Agave, the plant used to create Tequila, could soon be used to fuel jets as a result of a strategic partnership aimed at producing low-cost sugars for the production of renewable energy.

The agave plant could soon be used as fuel for jets

Biofuels organisation Byogy Renewables has invested in a strategic partnership with AusAgave Australia to develop numerous feedstocks and low-cost sugars that will be used to produce renewable fuels and chemicals.

Don Chambers, CEO of AusAgave, will join forces with the team at Byogy to push overall global feedstock operations, with the potential of merging both companies at a later date, T and L News reported.

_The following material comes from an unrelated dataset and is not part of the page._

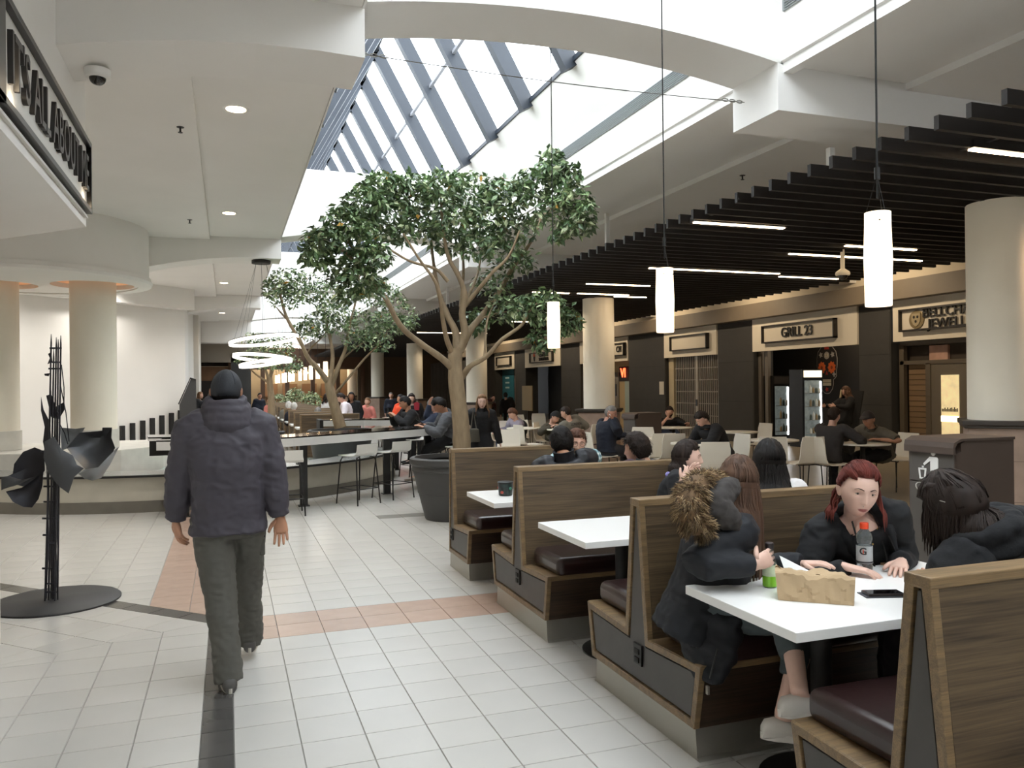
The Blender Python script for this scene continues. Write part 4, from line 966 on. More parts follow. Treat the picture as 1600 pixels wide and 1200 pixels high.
# ================================================================== TREES
BARK = M('bark', '#8f7c62', .85, var=.2, vs=14, bump=.4, bs=40, stretch=(1,1,.35))
BARK_D = M('bark_dark', '#6d5a48', .85, var=.2, vs=14, bump=.4, bs=40, stretch=(1,1,.35))
POT = M('pot_slate', '#3e3d3c', .55, var=.06, vs=3); SOIL = M('soil', '#3a2c22', .95, var=.3, vs=20)
def leafmat(nm, c):
    mt = M(nm, c, .38, var=.45, vs=5); return mt
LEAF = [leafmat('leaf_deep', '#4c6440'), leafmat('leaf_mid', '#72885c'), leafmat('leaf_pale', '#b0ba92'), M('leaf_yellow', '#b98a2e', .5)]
def pot(lab, x, y, r, h, rb):
    t = thing('plant_pot', lab, 'pot', (x, y, 0))
    pr = [(rb,0),(rb+.01,.02),(rb+(r-rb)*.45,h*.42),(rb+(r-rb)*.5,h*.43),(rb+(r-rb)*.52,h*.47),(rb+(r-rb)*.78,h*.78),(rb+(r-rb)*.86,h*.785),(rb+(r-rb)*.88,h*.83),(r-.03,h*.86),(r,h*.9),(r,h*.98),(r-.02,h),(r-.06,h),(r-.07,h*.93)]
    MB().lathe(pr, 48, cap=False).build('pot_body', POT, t, smooth=35)
    MB().lathe([(r-.07,h*.9),(.05,h*.92)], 40).build('soil', SOIL, t); MB().lathe([(rb,0),(rb,.01)], 40).build('pot_base', POT, t)
    return t
def leaves(mb, c, rad, n, size, rg, pal=(0,1,2), wts=(.5,.38,.12), yellow=.006, B=Vector()):
    for _ in range(n):
        while True:
            d = Vector((rg.uniform(-1,1), rg.uniform(-1,1), rg.uniform(-1,1)))
            if .15 < d.length < 1: break
        k = d.length; d = d/k*(k**.55)
        p = Vector(c)+Vector((d.x*rad[0], d.y*rad[1], d.z*rad[2]))
        if p.x+B.x > 4.16 and p.z+B.z > 4.0: continue
        ax = Vector((rg.gauss(0,1), rg.gauss(0,1), rg.gauss(-.55,.55)))
        if ax.length < .1: continue
        ax.normalize(); nr = Vector((rg.gauss(0,.7), rg.gauss(0,.7), 1)); sd = ax.cross(nr)
        if sd.length < .1: continue
        sd.normalize(); up = sd.cross(ax); s = size*rg.uniform(.7,1.25); w = s*.24
        mb.cur = 3 if rg.random() < yellow else rg.choices(pal, wts)[0]
        a, b, m1 = p, p+ax*s, p+ax*s*.45
        mb.add([a, m1+sd*w+up*.12*w, b-up*.1*s, m1-sd*w+up*.12*w, m1-up*.25*w], [(0,4,1),(4,2,1),(0,3,4),(4,3,2)])
def tree(lab, base, branches, clusters, size, seed, grp=None, bark=BARK, n_per=1.0, wts=(.5,.38,.12)):
    rg = random.Random(seed); t = thing('ficus_tree', lab, 'tree', base, 0, grp); B = Vector(base)
    for i, (pts, r0, r1) in enumerate(branches):
        P = [Vector(p)-B for p in pts]; m_ = len(P)
        sm = []
        Q = [2*P[0]-P[1]]+P+[2*P[-1]-P[-2]]
        for k in range(1, len(Q)-2):
            for q in range(4):
                tt = q/4; a,b,c,d = Q[k-1],Q[k],Q[k+1],Q[k+2]; sm.append(.5*((2*b)+(c-a)*tt+(2*a-5*b+4*c-d)*tt*tt+(3*b-a-3*c+d)*tt**3))
        sm.append(P[-1]); L_ = len(sm)-1
        rad = [(1 if i == 0 else .84)*(r0+(r1-r0)*(j/L_)**.8)*(1+.06*rg.uniform(-1,1)) for j in range(L_+1)]
        MB().tube(sm, rad, 10 if i == 0 else 7).build('trunk' if i == 0 else 'branch', bark, t, smooth=60)
    mb = MB()
    for c, rad, n in clusters: leaves(mb, Vector(c)-B, rad, int(n*n_per), size, rg, wts=wts, B=B)
    mb.build('foliage', LEAF, t, kind='stuff', fix=False)
    return t
pot('large dark grey ribbed pot of the nearest tree', 2.62, 9.62, .53, .76, .34)
pot('dark grey pot of the second tree, behind the bar', 1.95, 14.9, .6, .86, .4)
def br(pix, Y, r0, r1, dy=None):
    dy = dy or [0]*len(pix)
    return ([at(x, y, Y=Y+d) for (x, y), d in zip(pix, dy)], r0, r1)
Y1 = 9.62
T1 = [br([(722,712),(720,660),(713,600),(711,565),(713,545)], Y1, .118, .085),
 br([(712,580),(690,560),(655,535),(625,508),(600,462),(570,430),(540,395),(505,375)], Y1, .062, .018, [0,-.05,-.1,-.2,-.3,-.4,-.45,-.5]),
 br([(722,590),(735,572),(760,557),(785,530),(815,508),(832,480),(850,470)], Y1, .05, .014, [0,-.1,-.2,-.35,-.45,-.5,-.5]),
 br([(714,552),(712,520),(700,495),(688,465),(682,440),(676,400),(672,350)], Y1, .07, .016, [0,.05,.1,.2,.3,.35,.4]),
 br([(716,550),(726,520),(722,490),(726,460),(716,430),(700,400),(692,350),(688,300)], Y1, .07, .016, [0,-.02,-.05,-.1,-.1,-.1,-.05,0]),
 br([(718,548),(735,515),(752,495),(780,455),(800,420),(825,385),(842,350),(855,300)], Y1, .066, .016, [0,.1,.2,.3,.35,.4,.4,.45]),
 br([(726,478),(745,455),(770,425),(795,400),(812,360)], Y1, .04, .014, [-.05,-.15,-.3,-.4,-.5]),
 br([(708,555),(698,530),(692,500),(688,470),(680,440),(655,405),(630,365)], Y1, .045, .014, [0,-.1,-.2,-.3,-.35,-.4,-.5]),
 br([(700,440),(680,420),(640,408),(600,385),(560,370)], Y1, .03, .01, [-.1,-.1,-.2,-.2,-.3]),
 br([(757,560),(760,510),(765,490),(775,468)], Y1, .022, .008, [-.2,-.1,0,.1]),
 br([(745,500),(775,490),(805,486),(835,488)], Y1, .018, .007, [.2,.1,0,-.2]),
 br([(720,480),(724,430),(723,380),(726,330)], Y1, .03, .01, [0,.25,.4,.5]), br([(728,470),(742,440),(750,410),(755,350)], Y1, .03, .01, [0,.3,.5,.7]),
 br([(575,430),(560,405),(545,380),(520,350)], Y1, .022, .008, [-.4,-.3,-.2,-.1]), br([(855,340),(872,300),(870,262)], Y1, .018, .006, [.2,-.4,-.7]), br([(850,335),(880,325),(905,335)], Y1, .016, .006, [.2,-.5,-.9])]
def cl(x, y, rx, ry, n, dy=0, Y=Y1):
    p = at(x, y, Y=Y+dy); k = (p-Vector((0,0,CAM_H))).dot(_fw)/CAM_F
    return (p, (rx*k, max(rx,ry)*k*.9, ry*k), n)
C1 = [cl(600,290,40,22,330,0),cl(640,300,50,30,460,.2),cl(690,290,45,26,380,-.2),cl(740,300,45,30,380,.3),cl(790,305,40,28,330,0),cl(835,290,35,30,260,-.4),cl(862,258,24,28,210,-.7),cl(885,275,26,24,190,-.8),cl(895,312,34,20,200,-.9),cl(905,352,24,16,130,-1.0),cl(916,330,16,18,90,-1.1),cl(868,330,32,26,190,-.7),cl(875,365,16,12,60,-.8),
 cl(570,320,38,28,330,-.2),cl(540,345,36,26,300,-.3),cl(505,375,30,22,240,-.4),cl(560,375,40,30,330,-.4),cl(580,400,34,24,230,-.5),cl(495,400,26,18,170,-.4),cl(610,335,45,26,330,.1),cl(660,345,44,24,280,.3),cl(710,345,48,28,360,-.1),cl(760,345,44,30,340,.1),cl(805,355,38,26,230,.3),cl(700,378,34,18,130,.2),cl(745,385,30,20,150,-.2),cl(785,395,32,22,160,.2),cl(815,405,24,20,110,.3),cl(560,435,34,22,190,-.5),cl(530,420,26,20,140,-.4),cl(585,445,20,16,80,-.5),cl(545,460,22,12,80,-.5),
 cl(850,480,34,30,320,-.5),cl(885,500,26,24,210,-.5),cl(820,480,24,20,150,-.4),cl(790,480,34,22,200,.1),cl(850,530,26,18,140,-.5),cl(745,500,24,18,110,.4),cl(770,440,30,20,140,.4),cl(625,365,28,16,110,0)]
tree('nearest ficus tree with a spreading crown and long bare limbs', (2.62, 9.62, .70), T1, C1, .098, 11, wts=(.46,.40,.14), n_per=1.25)
Y2 = 14.9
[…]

According to Byogy, feedstock costs account for more than 65% of fuels’ final cost, with difficult capital and management problems, such as the necessity to acquire and manage approximately 200,000 acres of farmland to support a 50 million gallon aviation biofuels plant with feedstock such as corn yields.

Agave has the potential to produce ethanol yields of 10,000 litres per hectare per year, substantially more than sugarcane and with twice the sugar content.

Byogy claims AusAgave’s latest harvest results already show the production of low-cost sugars allowing Byogy’s technology “to produce cost competitive gasoline, jet fuel, diesel, and a suite of chemicals at or below that of petroleum products without infrastructure modification, blending, or government subsidies”.

Chambers said: “The results of our recent harvesting programme have already proven our efforts to substantially increase sugar yields and decrease delivered sugar costs for select agave species, and we fully expect to continue decreasing sugar costs over the next few years.”

In January, scientists predicted Agave would become a cost-effective way of making biofuel to power vehicles.